Aim >>
Take the material below and retype it in full; pictures are left out.

Given information >>

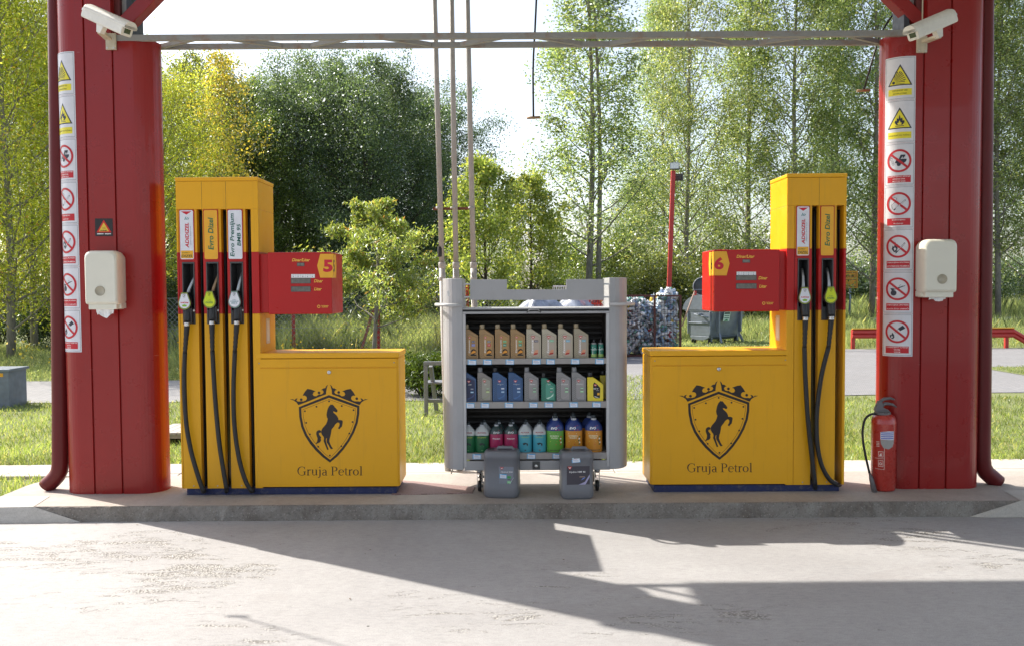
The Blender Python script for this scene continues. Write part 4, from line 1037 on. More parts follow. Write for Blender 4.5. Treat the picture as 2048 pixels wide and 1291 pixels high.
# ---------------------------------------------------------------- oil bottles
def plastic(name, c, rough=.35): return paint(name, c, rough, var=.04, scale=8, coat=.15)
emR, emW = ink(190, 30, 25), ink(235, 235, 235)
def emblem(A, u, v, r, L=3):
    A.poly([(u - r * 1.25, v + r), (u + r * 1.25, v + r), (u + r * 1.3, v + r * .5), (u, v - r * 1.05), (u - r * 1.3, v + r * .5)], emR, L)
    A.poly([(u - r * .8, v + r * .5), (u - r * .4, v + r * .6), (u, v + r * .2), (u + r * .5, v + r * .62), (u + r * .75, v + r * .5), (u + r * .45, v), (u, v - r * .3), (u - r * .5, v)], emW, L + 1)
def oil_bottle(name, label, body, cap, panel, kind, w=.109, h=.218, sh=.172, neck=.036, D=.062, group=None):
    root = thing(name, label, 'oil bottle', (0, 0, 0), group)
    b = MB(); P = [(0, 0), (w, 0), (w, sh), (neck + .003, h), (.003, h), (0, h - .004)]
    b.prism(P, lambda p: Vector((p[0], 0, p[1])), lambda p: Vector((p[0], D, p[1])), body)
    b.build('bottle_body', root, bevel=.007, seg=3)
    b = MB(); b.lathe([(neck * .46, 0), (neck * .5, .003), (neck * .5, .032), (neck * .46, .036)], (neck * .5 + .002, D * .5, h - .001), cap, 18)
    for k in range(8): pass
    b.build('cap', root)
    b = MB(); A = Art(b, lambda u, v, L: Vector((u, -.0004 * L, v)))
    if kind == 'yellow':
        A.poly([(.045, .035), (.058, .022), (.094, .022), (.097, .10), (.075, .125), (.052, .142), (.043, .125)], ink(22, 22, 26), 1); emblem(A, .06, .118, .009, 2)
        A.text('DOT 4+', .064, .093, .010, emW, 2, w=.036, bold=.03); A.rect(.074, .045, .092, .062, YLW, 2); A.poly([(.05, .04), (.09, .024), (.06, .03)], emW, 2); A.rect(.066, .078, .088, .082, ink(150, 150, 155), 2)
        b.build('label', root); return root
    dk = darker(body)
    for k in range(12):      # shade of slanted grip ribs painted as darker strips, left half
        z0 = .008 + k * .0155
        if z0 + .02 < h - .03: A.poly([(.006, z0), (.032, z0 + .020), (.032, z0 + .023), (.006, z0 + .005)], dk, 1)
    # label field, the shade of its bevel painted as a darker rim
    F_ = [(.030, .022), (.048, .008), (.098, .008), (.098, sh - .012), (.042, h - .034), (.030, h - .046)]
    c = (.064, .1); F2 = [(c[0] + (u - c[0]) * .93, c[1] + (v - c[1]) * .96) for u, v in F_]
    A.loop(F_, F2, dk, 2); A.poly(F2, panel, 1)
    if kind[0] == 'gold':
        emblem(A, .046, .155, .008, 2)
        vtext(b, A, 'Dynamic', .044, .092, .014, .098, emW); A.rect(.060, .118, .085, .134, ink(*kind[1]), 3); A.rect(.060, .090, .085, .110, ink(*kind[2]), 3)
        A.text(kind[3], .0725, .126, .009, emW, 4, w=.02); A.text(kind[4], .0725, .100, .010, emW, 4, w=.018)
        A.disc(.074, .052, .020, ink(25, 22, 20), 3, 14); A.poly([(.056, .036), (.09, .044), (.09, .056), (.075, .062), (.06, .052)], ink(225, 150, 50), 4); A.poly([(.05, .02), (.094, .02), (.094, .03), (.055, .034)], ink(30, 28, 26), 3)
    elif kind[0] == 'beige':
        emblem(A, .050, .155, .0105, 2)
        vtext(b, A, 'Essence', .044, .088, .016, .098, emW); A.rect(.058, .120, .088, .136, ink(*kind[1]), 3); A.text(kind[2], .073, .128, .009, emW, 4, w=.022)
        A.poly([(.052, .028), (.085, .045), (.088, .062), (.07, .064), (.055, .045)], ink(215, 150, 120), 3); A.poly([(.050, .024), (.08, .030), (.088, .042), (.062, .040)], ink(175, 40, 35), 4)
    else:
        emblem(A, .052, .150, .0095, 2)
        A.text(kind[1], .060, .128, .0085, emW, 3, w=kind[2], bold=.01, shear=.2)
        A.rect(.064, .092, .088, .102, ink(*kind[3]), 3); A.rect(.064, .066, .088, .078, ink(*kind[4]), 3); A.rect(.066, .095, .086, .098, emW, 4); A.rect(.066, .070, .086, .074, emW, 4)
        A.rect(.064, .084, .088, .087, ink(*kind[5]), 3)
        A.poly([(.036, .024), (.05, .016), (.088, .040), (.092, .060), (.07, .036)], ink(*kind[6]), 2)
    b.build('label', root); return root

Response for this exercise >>
The Blender Python script for this scene continues. Write part 4, from line 1037 on. More parts follow. Write for Blender 4.5. Treat the picture as 2048 pixels wide and 1291 pixels high.
# ---------------------------------------------------------------- oil bottles
def plastic(name, c, rough=.35): return paint(name, c, rough, var=.04, scale=8, coat=.15)
emR, emW = ink(190, 30, 25), ink(235, 235, 235)
def emblem(A, u, v, r, L=3):
    A.poly([(u - r * 1.25, v + r), (u + r * 1.25, v + r), (u + r * 1.3, v + r * .5), (u, v - r * 1.05), (u - r * 1.3, v + r * .5)], emR, L)
    A.poly([(u - r * .8, v + r * .5), (u - r * .4, v + r * .6), (u, v + r * .2), (u + r * .5, v + r * .62), (u + r * .75, v + r * .5), (u + r * .45, v), (u, v - r * .3), (u - r * .5, v)], emW, L + 1)
def oil_bottle(name, label, body, cap, panel, kind, w=.109, h=.218, sh=.172, neck=.036, D=.062, group=None):
    root = thing(name, label, 'oil bottle', (0, 0, 0), group)
    b = MB(); P = [(0, 0), (w, 0), (w, sh), (neck + .003, h), (.003, h), (0, h - .004)]
    b.prism(P, lambda p: Vector((p[0], 0, p[1])), lambda p: Vector((p[0], D, p[1])), body)
    b.build('bottle_body', root, bevel=.007, seg=3)
    b = MB(); b.lathe([(neck * .46, 0), (neck * .5, .003), (neck * .5, .032), (neck * .46, .036)], (neck * .5 + .002, D * .5, h - .001), cap, 18)
    for k in range(8): pass
    b.build('cap', root)
    b = MB(); A = Art(b, lambda u, v, L: Vector((u, -.0004 * L, v)))
    if kind == 'yellow':
        A.poly([(.045, .035), (.058, .022), (.094, .022), (.097, .10), (.075, .125), (.052, .142), (.043, .125)], ink(22, 22, 26), 1); emblem(A, .06, .118, .009, 2)
        A.text('DOT 4+', .064, .093, .010, emW, 2, w=.036, bold=.03); A.rect(.074, .045, .092, .062, YLW, 2); A.poly([(.05, .04), (.09, .024), (.06, .03)], emW, 2); A.rect(.066, .078, .088, .082, ink(150, 150, 155), 2)
        b.build('label', root); return root
    dk = darker(body)
    for k in range(12):      # shade of slanted grip ribs painted as darker strips, left half
        z0 = .008 + k * .0155
        if z0 + .02 < h - .03: A.poly([(.006, z0), (.032, z0 + .020), (.032, z0 + .023), (.006, z0 + .005)], dk, 1)
    # label field, the shade of its bevel painted as a darker rim
    F_ = [(.030, .022), (.048, .008), (.098, .008), (.098, sh - .012), (.042, h - .034), (.030, h - .046)]
    c = (.064, .1); F2 = [(c[0] + (u - c[0]) * .93, c[1] + (v - c[1]) * .96) for u, v in F_]
    A.loop(F_, F2, dk, 2); A.poly(F2, panel, 1)
    if kind[0] == 'gold':
        emblem(A, .046, .155, .008, 2)
        vtext(b, A, 'Dynamic', .044, .092, .014, .098, emW); A.rect(.060, .118, .085, .134, ink(*kind[1]), 3); A.rect(.060, .090, .085, .110, ink(*kind[2]), 3)
        A.text(kind[3], .0725, .126, .009, emW, 4, w=.02); A.text(kind[4], .0725, .100, .010, emW, 4, w=.018)
        A.disc(.074, .052, .020, ink(25, 22, 20), 3, 14); A.poly([(.056, .036), (.09, .044), (.09, .056), (.075, .062), (.06, .052)], ink(225, 150, 50), 4); A.poly([(.05, .02), (.094, .02), (.094, .03), (.055, .034)], ink(30, 28, 26), 3)
    elif kind[0] == 'beige':
        emblem(A, .050, .155, .0105, 2)
        vtext(b, A, 'Essence', .044, .088, .016, .098, emW); A.rect(.058, .120, .088, .136, ink(*kind[1]), 3); A.text(kind[2], .073, .128, .009, emW, 4, w=.022)
        A.poly([(.052, .028), (.085, .045), (.088, .062), (.07, .064), (.055, .045)], ink(215, 150, 120), 3); A.poly([(.050, .024), (.08, .030), (.088, .042), (.062, .040)], ink(175, 40, 35), 4)
    else:
        emblem(A, .052, .150, .0095, 2)
        A.text(kind[1], .060, .128, .0085, emW, 3, w=kind[2], bold=.01, shear=.2)
        A.rect(.064, .092, .088, .102, ink(*kind[3]), 3); A.rect(.064, .066, .088, .078, ink(*kind[4]), 3); A.rect(.066, .095, .086, .098, emW, 4); A.rect(.066, .070, .086, .074, emW, 4)
        A.rect(.064, .084, .088, .087, ink(*kind[5]), 3)
        A.poly([(.036, .024), (.05, .016), (.088, .040), (.092, .060), (.07, .036)], ink(*kind[6]), 2)
    b.build('label', root); return root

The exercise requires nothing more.